Wednesday, December 24, 2014

GREGORY KWIATKOWSKI: CANDIDATE FOR SORRIEST COP EVER

Former Buffalo cop not only beat up prisoners, but he also beat up his fellow officers

Gregory Kwiatkowski was one cop of a kind. He not only beat up black prisoners, but he also beat up his fellow cops. How this guy was ever hired as a cop in the first place is a deep mystery. Buffalo PD apparently tolerated this candidate for sorriest cop ever. They even fired 19-year veteran black officer Cariol Horne for trying to stop him from choking a black handcuffed prisoner.

FIRED COP SAYS SHE TRIED TO STOP ANOTHER FROM CHOKING SUSTPECT

WKBW
December 22, 2014

BUFFALO, New York - Former Buffalo Police Officer Cariol Horne is in a battle to get her pension after she was fired for trying to stop a fellow officer she says was abusing a suspect.

"November 1, 2006, there was a call of an officer in trouble at 707 Walden," Horne told WKBW reporters.

That officer was Gregory Kwiatkowski, who was responding to a domestic dispute inside that home between Neal Mack and his girlfriend. When Horne went into the house, Mack had already been placed under arrest, she said.

"He was handcuffed in the front and he was sideways and being punched in the face by Gregory Kwiatkowski," she said.

Horne and about 10 other officers who arrived at the scene helped drag Mack out of the home, but once outside, Horne says Officer Kwiatkowski was out of control.

"Gregory Kwiatkowski turned Neal Mack around and started choking him. So then I'm like, 'Greg! You're choking him,' because I thought whatever happened in the house he was still upset about so when he didn't stop choking him I just grabbed his arm from around Neal Mack's neck," Horne said.

If the choke hold of a handcuffed suspect caught Horne off guard, it didn't prepare her for what she said Kwiatkowski did next.

"He comes up and punches me in the face and I had to have my bridge replaced," Horne said.

When she tried to defend herself other officers pulled her back and her shoulder was injured.

Following the incident, Horne was fired and charged with obstruction for "jumping on officer Kwiatkowski's back and/or striking him with her hands."

Officer Kiwatkowski's words seem to conflict with the charges. In a sworn statement he said, "she never got on top of me."
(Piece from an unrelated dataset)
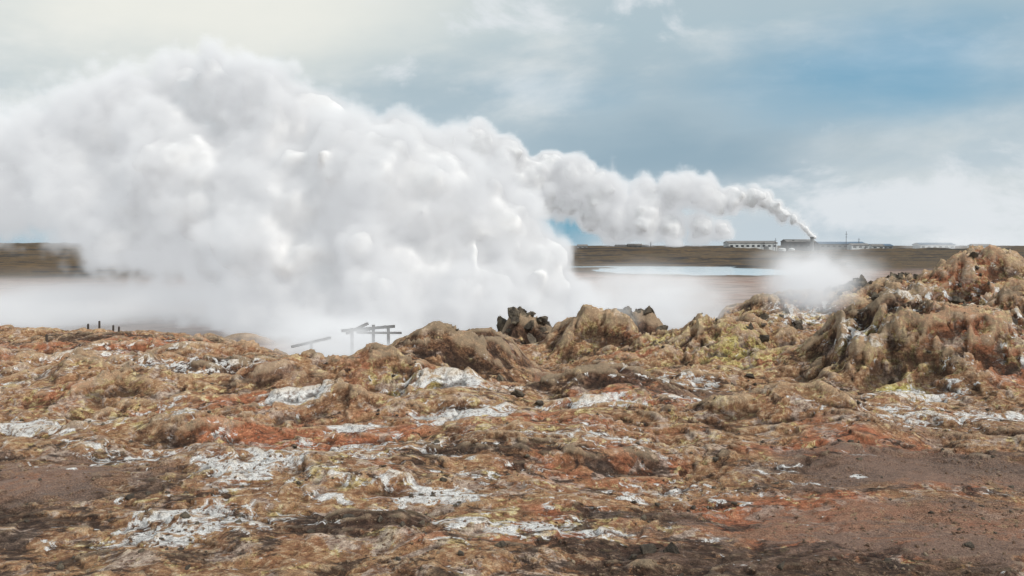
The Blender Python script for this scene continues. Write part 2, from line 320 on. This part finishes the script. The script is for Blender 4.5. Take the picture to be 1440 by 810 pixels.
VM=vdb_mat('steam_vapour_glow',.34); MM=vdb_mat('mist_vapour_glow',.36)
def volume_object(name,mn,mx_,vox,mat,build,parent=None):
    t=bpy.data.node_groups.new(name+'_density','GeometryNodeTree'); t.interface.new_socket('Geometry',in_out='OUTPUT',socket_type='NodeSocketGeometry')
    g=N(t); out=g.new('NodeGroupOutput'); pos=g.new('GeometryNodeInputPosition').outputs[0]
    d=build(g,pos)
    vc=g.new('GeometryNodeVolumeCube'); g.l.new(d,vc.inputs['Density']); vc.inputs['Background'].default_value=0
    vc.inputs['Min'].default_value=mn; vc.inputs['Max'].default_value=mx_
    for k,a in enumerate('XYZ'): vc.inputs['Resolution '+a].default_value=max(6,int((mx_[k]-mn[k])/vox))
    sm=g.new('GeometryNodeSetMaterial'); sm.inputs['Material'].default_value=mat; g.l.new(vc.outputs[0],sm.inputs[0]); g.l.new(sm.outputs[0],out.inputs[0])
    me=bpy.data.meshes.new(name); q_=bpy.data.objects.new(name,me); S.collection.objects.link(q_)
    if parent: q_.parent=parent
    me.materials.append(mat); mod=q_.modifiers.new('steam','NODES'); mod.node_group=t; return q_
def steam_halo(parent,core_obj,mn,mx_,vox,thick,nscale,dens,base_z=None,base_add=0,thin=None):
    def build(g,pos):
        oi=g.new('GeometryNodeObjectInfo'); oi.inputs[0].default_value=core_obj
        pr=g.new('GeometryNodeProximity'); pr.target_element='FACES'; g.l.new(oi.outputs['Geometry'],pr.inputs[0])
        n=g.noise(pos,nscale,4,.6,.3); n2=g.noise(pos,nscale*.28,2,.5,.0)
        th=g.ss(n2,.35,.65,thick*.6,thick*1.7)
        sp=g.new('ShaderNodeSeparateXYZ'); g.l.new(pos,sp.inputs[0])
        if base_z is not None:
            th=g.math('ADD',th,g.ss(sp.outputs[2],base_z,0,0,base_add)); th=g.math('ADD',th,g.ss(sp.outputs[0],-30,-56,0,2.4))
        if thin: th=g.math('MULTIPLY',th,g.ss(sp.outputs[0],thin[0],thin[1],1,thin[2]))
        q=g.math('DIVIDE',pr.outputs['Distance'],th)
        f=g.math('ADD',g.math('SUBTRACT',1.05,q),g.math('MULTIPLY',g.math('SUBTRACT',n,.5),2.6))
        return g.math('MULTIPLY',g.math('MULTIPLY',g.ss(f,.1,1.0),g.ss(q,1.6,.9)),dens)
    volume_object('steam_halo',mn,mx_,vox,VM,build,parent)
def build_cloud(name,sph,voxel,disp,seed,cv,post,halo,**kw):
    e=empty(name)
    o=cloud_mesh('tmp',sph,voxel,disp,seed,**kw); me=freeze(o,cv,3,post); bpy.data.objects.remove(o)
    me.materials.clear(); me.materials.append(core); q=bpy.data.objects.new('steam_core',me); S.collection.objects.link(q); q.parent=e
    me.polygons.foreach_set('use_smooth',[True]*len(me.polygons)); print(name,len(me.vertices))
    steam_halo(e,q,**halo)
    return e
main=[(1.9,74,2.8,3.9),(-4.7,73,4.3,5.2),(-10.7,72,4.3,5.8),(-17.4,73,4.5,5.2),(-22.8,75,5.2,3.8),(-28,77,7,3.5),(-2.0,75,8.8,4.9),(.9,75,6.4,3.5),
(-8.7,74,11.5,6.1),(-10.7,76,16.0,4.4),(-6.8,76,13.8,3.8),(-15.4,74,13.7,6.2),(-21.4,74,9.7,7.0),(-22.8,77,18.2,5.6),(-28,79,20.4,4.8),(-23.5,78,21.3,3.0),(-30.5,79,21.2,3.4),
(-32.8,79,18.4,5.6),(-29.5,76,13.7,7.0),(-34.8,78,9.8,4.5),(-38,80,18.3,4.6),(-41.5,80,15.5,5.0),(-37.5,79,11.9,4.4),(-45.5,82,16.2,3.8),(-43.5,82,18.8,2.8),(-50,82,15,3.2),(-55,84,15.5,3.6),(-16.5,76,17.4,3.4)]
build_cloud('steam_cloud',main,.28,[(tex('CLOUDS',6.0,noise_depth=1),2.4,.5),(tex('VORONOI',3.4),-1.9,.4)],5,.32,[(tex('CLOUDS',1.6,noise_depth=2),.6,.5)],
  dict(mn=(-64,62,-.5),mx_=(9,94,30),vox=.38,thick=1.55,nscale=.55,dens=1.0,base_z=6,base_add=2.8),gen=(12,5),sec=.42,ter=.5,shrink=.84,smooth=10)
print('cloud',time.time()-T0)
PL=[(1138,333,4.5),(1134,328,5),(1128,323,5.5),(1121,316,6.5),(1112,309,8),(1098,301,10),(1085,292,11),(1070,283,13),(1052,278,15),(1030,280,17),(1005,285,18),(985,275,20),(962,268,19),(940,272,22),(915,282,24),
(900,308,28),(862,312,28),(832,300,24),(940,318,20),(985,320,17),(1015,322,12),(812,248,30),(775,240,28),(840,272,28),(745,255,32),(708,222,30),(672,208,26),(720,290,32),(765,280,26),(690,245,32),(640,215,28),(650,280,35),(800,285,22)]
plume=[((u-720)*.625+(random.uniform(-2,2) if r>8 else 0),700+random.uniform(-8,8) if r>8 else 692,8-(v-345)*.625,r*.625) for (u,v,r) in PL]
build_cloud('steam_plume',plume,1.0,[(tex('CLOUDS',20,noise_depth=2),4,.5),(tex('VORONOI',10),-4.0,.4)],8,1.1,[(tex('CLOUDS',4,noise_depth=2),1.0,.5)],
  dict(mn=(-80,660,8),mx_=(272,740,122),vox=2.2,thick=7,nscale=.09,dens=.22,thin=(130,245,.35)),gen=(10,4),sec=.42,shrink=.86,smooth=2)
print('plume',time.time()-T0)
def mist(name,loc,sc,dens,vox,nscale=2.5,lo=.42,hi=.68,stretch=(1,1,1),seed=0):
    def build(g,pos):
        P=g.vmath('DIVIDE',g.vmath('SUBTRACT',pos,loc).outputs[0],sc).outputs[0]
        fo=g.ss(g.vmath('LENGTH',P).outputs['Value'],.95,.1)
        n=g.ss(g.noise(g.mapping(P,(seed*3.1,seed,seed*1.7),stretch),nscale,4,.58,.5),lo,hi)
        return g.math('MULTIPLY',g.math('MULTIPLY',n,fo),dens)
    mn=tuple(loc[i]-sc[i] for i in range(3)); mx_=tuple(loc[i]+sc[i] for i in range(3))
    volume_object(name,mn,mx_,vox,MM,build)
mist('ground_mist',(-38,79,1.2),(42,18,5.0),.34,.9,3,.38,.64,(1,1,.5),1)
mist('ground_mist',(12,80,2.2),(16,16,5),.24,.8,2.5,.38,.62,(1,1,.7),3)
mist('steam_wisp',(-10.5,48,2.0),(8,6,3.0),.7,.4,2.5,.38,.62,(1,1,1),4)
mist('steam_wisp',(21,55,6.2),(6,3,3.0),.9,.35,2.2,.38,.60,(1,1,1),6)
mist('steam_wisp',(-7.6,36.0,3.4),(4,2.5,1.7),1.3,.3,2.2,.36,.58,(1,1,1),7)
mist('steam_wisp',(10,51,4.0),(6,3,3.0),.8,.35,2.2,.40,.60,(1,1,1),9)
mist('steam_wisp',(16.5,44,5.8),(3.5,2,2.2),1.6,.3,2.0,.36,.56,(1,1,1),12)
mist('steam_wisp',(4.4,42,4.2),(3,1.5,1.7),1.2,.25,2.0,.38,.58,(1,1,1),13)
mist('steam_wisp',(350,650,9),(70,25,9),.05,3,2.5,.40,.62,(1,1,1),14)
# ------------------------------------------------------------ industrial buildings
def paint(name,c,r=.6):
    m,g=newmat(name); P=g.new('ShaderNodeTexCoord').outputs['Object']
    b=g.new('ShaderNodeBsdfPrincipled'); g.put(b.inputs['Base Color'],g.mix(g.ss(g.noise(P,.4,5),.35,.7),c,(c[0]*.7,c[1]*.7,c[2]*.7,1))); b.inputs['Roughness'].default_value=r; g.l.new(b.outputs[0],g.out.inputs[0]); return m
PW=paint('white_cladding',L4(215,218,218)); PG=paint('grey_cladding',L4(120,122,122)); PD=paint('dark_cladding',L4(60,58,58)); PB=paint('blue_roof',L4(70,100,126)); PR=paint('grey_roof',L4(130,126,122)); GL=paint('window_glass',L4(40,50,58),.15)
RU=paint('weathered_timber',L4(72,64,58),.9)
def box(name,c,s,mat,parent,bev=0):
    x,y,z=c; a,b_,h=s[0]/2,s[1]/2,s[2]/2
    V=[(x+i*a,y+j*b_,z+k*h) for k in(-1,1) for j in(-1,1) for i in(-1,1)]
    return mesh_obj(name,V,[(0,2,3,1),(4,5,7,6),(0,1,5,4),(2,6,7,3),(0,4,6,2),(1,3,7,5)],mat,parent=parent)
def hall(name,x,y,w,d,h,rh,wall,roof,nwin=6,base=None):
    h*=1.3
    z0=max(H(x,y),H(x,y-d/2),H(x,y-d*2)-.4)-.2
    e=empty(name,(x,y,z0)); a,b_=w/2,d/2
    V=[(-a,-b_,-1.5),(a,-b_,-1.5),(a,b_,-1.5),(-a,b_,-1.5),(-a,-b_,h),(a,-b_,h),(a,b_,h),(-a,b_,h),(-a,0,h+rh),(a,0,h+rh)]
    mesh_obj('walls',V,[(0,1,5,4),(2,3,7,6),(1,2,6,9,5),(3,0,4,8,7)],wall,parent=e)
    o=.4; t=.3
    V=[(-a-o,-b_-o,h-.1),(a+o,-b_-o,h-.1),(a+o,0,h+rh+.05),(-a-o,0,h+rh+.05),(a+o,b_+o,h-.1),(-a-o,b_+o,h-.1)]
    V+=[(p[0],p[1],p[2]+t) for p in V]
    mesh_obj('roof',V,[(0,3,2,1),(3,5,4,2),(6,7,8,9),(9,8,10,11),(0,1,7,6),(4,5,11,10),(1,2,8,7),(2,4,10,8),(0,6,9,3),(3,9,11,5)],roof,parent=e)
    for i in range(nwin):
        box('window_%d'%i,(-a+(i+.5)*w/nwin,-b_-.04,h*.62),(w/nwin*.5,.08,h*.22),GL,e)
    box('door',(a*.55,-b_-.07,h*.3),(min(4,w*.12),.14,h*.55),PG,e)
    return e
hall('power_plant_building',209,700,42,18,5.2,1.6,PW,PR,9)
hall('industrial_hall',251,700,25,16,7.0,1.8,PD,PR,5)
hall('industrial_hall',289,705,40,16,4.2,1.6,PG,PB,8)
hall('warehouse',282,650,14,9,3.0,1.2,PW,PR,3)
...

Horne lost every appeal, and with her 19-year career over, she didn't qualify for a pension.

Horne is the mother of five children and is now working as a truck driver.

"My daughter said, 'Mommy, why did you go to work that day?' She never said, 'Why did you do what you did?' or 'I wish you wouldn't have done it.' She just said, 'I wish you wouldn't have gone to work that day.' So I don't regret it."

Officer Kwiatkowski was forced to retire from the police department after he was suspended for choking another officer on the job, and in a separate incident, punching another officer when he was off the clock.

In May 2014, Kwiatowkski and two other officers were indicted on federal civil rights violations against black teen suspects.

Horne is continuing to fight for a pension.

The City of Buffalo Common Council sent her case to the New York State retirement system for review. A determination has not yet been made.